Information shown:
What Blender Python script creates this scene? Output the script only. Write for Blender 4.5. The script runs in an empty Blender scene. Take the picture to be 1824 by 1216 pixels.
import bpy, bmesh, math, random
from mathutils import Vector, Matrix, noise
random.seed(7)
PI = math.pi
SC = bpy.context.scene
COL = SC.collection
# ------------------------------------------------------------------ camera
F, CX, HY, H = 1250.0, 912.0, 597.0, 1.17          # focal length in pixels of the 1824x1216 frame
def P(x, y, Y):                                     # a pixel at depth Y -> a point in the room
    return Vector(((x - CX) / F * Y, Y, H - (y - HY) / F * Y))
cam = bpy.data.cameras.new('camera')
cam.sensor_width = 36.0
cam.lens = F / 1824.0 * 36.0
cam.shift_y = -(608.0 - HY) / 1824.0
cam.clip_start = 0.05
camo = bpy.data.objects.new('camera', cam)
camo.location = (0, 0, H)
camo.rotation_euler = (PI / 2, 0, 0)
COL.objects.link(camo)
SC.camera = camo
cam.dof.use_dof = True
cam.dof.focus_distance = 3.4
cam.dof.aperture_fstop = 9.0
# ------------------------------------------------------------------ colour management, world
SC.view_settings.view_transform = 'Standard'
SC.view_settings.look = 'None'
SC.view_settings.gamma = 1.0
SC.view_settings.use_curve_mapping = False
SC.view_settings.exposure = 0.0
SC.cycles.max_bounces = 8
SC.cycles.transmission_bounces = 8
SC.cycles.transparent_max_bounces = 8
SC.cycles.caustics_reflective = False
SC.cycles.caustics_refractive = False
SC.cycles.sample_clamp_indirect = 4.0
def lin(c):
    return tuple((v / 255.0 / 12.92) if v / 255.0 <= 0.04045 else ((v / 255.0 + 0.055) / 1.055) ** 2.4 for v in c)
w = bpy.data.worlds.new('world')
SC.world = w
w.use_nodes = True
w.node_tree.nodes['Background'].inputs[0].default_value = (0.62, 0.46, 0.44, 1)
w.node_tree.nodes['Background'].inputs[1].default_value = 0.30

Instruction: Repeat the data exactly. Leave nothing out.

Task solution:
What Blender Python script creates this scene? Output the script only. Write for Blender 4.5. The script runs in an empty Blender scene. Take the picture to be 1824 by 1216 pixels.
import bpy, bmesh, math, random
from mathutils import Vector, Matrix, noise
random.seed(7)
PI = math.pi
SC = bpy.context.scene
COL = SC.collection
# ------------------------------------------------------------------ camera
F, CX, HY, H = 1250.0, 912.0, 597.0, 1.17          # focal length in pixels of the 1824x1216 frame
def P(x, y, Y):                                     # a pixel at depth Y -> a point in the room
    return Vector(((x - CX) / F * Y, Y, H - (y - HY) / F * Y))
cam = bpy.data.cameras.new('camera')
cam.sensor_width = 36.0
cam.lens = F / 1824.0 * 36.0
cam.shift_y = -(608.0 - HY) / 1824.0
cam.clip_start = 0.05
camo = bpy.data.objects.new('camera', cam)
camo.location = (0, 0, H)
camo.rotation_euler = (PI / 2, 0, 0)
COL.objects.link(camo)
SC.camera = camo
cam.dof.use_dof = True
cam.dof.focus_distance = 3.4
cam.dof.aperture_fstop = 9.0
# ------------------------------------------------------------------ colour management, world
SC.view_settings.view_transform = 'Standard'
SC.view_settings.look = 'None'
SC.view_settings.gamma = 1.0
SC.view_settings.use_curve_mapping = False
SC.view_settings.exposure = 0.0
SC.cycles.max_bounces = 8
SC.cycles.transmission_bounces = 8
SC.cycles.transparent_max_bounces = 8
SC.cycles.caustics_reflective = False
SC.cycles.caustics_refractive = False
SC.cycles.sample_clamp_indirect = 4.0
def lin(c):
    return tuple((v / 255.0 / 12.92) if v / 255.0 <= 0.04045 else ((v / 255.0 + 0.055) / 1.055) ** 2.4 for v in c)
w = bpy.data.worlds.new('world')
SC.world = w
w.use_nodes = True
w.node_tree.nodes['Background'].inputs[0].default_value = (0.62, 0.46, 0.44, 1)
w.node_tree.nodes['Background'].inputs[1].default_value = 0.30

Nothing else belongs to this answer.